Волшебные дни (Лихоносов) - страница 133

Все — разменная монета. Один человек может смутить твою музу. И становится страшно, и не хочется писать. А потом один же человек (кто‑нибудь) напомнит тебе своим существованием, что не все прокоптились в жизни и надо кого‑то и что‑то славить. От людей и загораешься. Никакой Пушкин так не вдохновит, как человек твоего времени. Тогда и получается что‑нибудь.

Как много дает некоторым литераторам билет члена Союза писателей! Они становятся неузнаваемыми, у них вырастают крылья наглости, и те хорошие писатели, перед которыми они робели еще недавно или, по крайней мере, не расточали о них высокомерных глупостей, — те уже для них ничто. У них в кармане членский билет с номером таким‑то!


1972 год


У повести нет конца. Егорка уезжает, но это не конец. Пришел в 10 часов с моря, и ничего у меня не получалось, я лег и уткнулся в подушку — с чувством одновременно тяжким и освобожденным, потому что в эти минуты, во — первых, смирился с тем, что ничего не напишу больше, а во — вторых, потому, что сон отнимает страдание. В полдень от той же тоски играл в шахматы, а когда приехал композитор П., я ушел в город, сел на лавочку у гостиницы «Магнолия», читал статью «Китай после Линь Бяо», а мысли кружились все те же: ничего у меня не сложится, это конец!

Сейчас читаю письма Т. Вулфа. Как ребенку, хочется, чтобы кто‑то пожалел меня, уверил, обманул лестью. Не верю в себя.

И вот только что прочел у Т. Вулфа: «Передо мной, должно быть, лежат тысячи часов отчаяния и боли, я выйду за грань, за которой исчезает надежда, я буду клясться, что не напишу больше ни одного слова в своей жизни, но, кажется, иначе я работать не могу, во всяком случае, не мог».

Слава богу, я не в одиночестве.

Сочи, 7 августа


Вот прошло лето, вспоминаю свои муки на даче в Сочи. Боюсь времени! Оглянешься — еще год. Самоуничижение угнетает. Маленькие вещи надоели. Роман?!

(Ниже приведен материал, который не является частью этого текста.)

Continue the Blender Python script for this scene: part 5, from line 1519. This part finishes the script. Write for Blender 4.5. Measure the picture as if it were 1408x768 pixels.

Пишу «Элегию». Учитель мой сидит уже в ресторане «Витязь». Рассказ посвящу Б. С. Скобельцыну. «Занимайте любую комнату, — говорил мне в 70–м году, — и живите». Добр и все бы отдал. Картины, которые дарили ему художники, относил в музей. Во время реставрации церквей много кой — чего попадалось ему, себе ничего не брал, все в музей. Честность безукоризненная. Люблю мир художников, их комнаты, где все есть, их щедрость. В звоннице показывали тогда проект памятника Александру Невскому. В звоннице, после споров об искусстве Возрождения и современном, он почувствовал себя плохо, принял сердечный наркотик и вдруг позвал меня: «Лихоносов! Я сейчас отрешен, и меня посещают философские мысли. Ощущение полета, знаете, когда летишь и ничто не страшно, смерти не боишься, потому что есть что‑то выше нас и все люди — братья!» Он поцеловал меня в лоб и сказал: «Иди!» У него ничего нет, душа да талант; сделал десять тысяч снимков (все на свои деньги), чтобы воспеть Псков и окрестности. Этого он ждет и от своих друзей. Как любит работу! Когда реставрировал церковь в Устье, приходил домой к детям только раз в неделю — с зарей начинали и на заре кончали трудиться. В рассказ он не вмещается, надо особо писать о нем. И многое другое, что я видел на Псковщине, нельзя впускать на страницы о великом влиянии воздушного образа Пушкина, символа всего лучшего в Отечестве. В ресторане пьяный просит: «Дуся, дорогая моя… Дуся. Дорогая моя. Хоть стаканчик пива…» Нельзя! Не нужна здесь черная тень. И не из‑за боязни резкой правды. А не нужно — и все. Пусть вся вещь будет музыкой.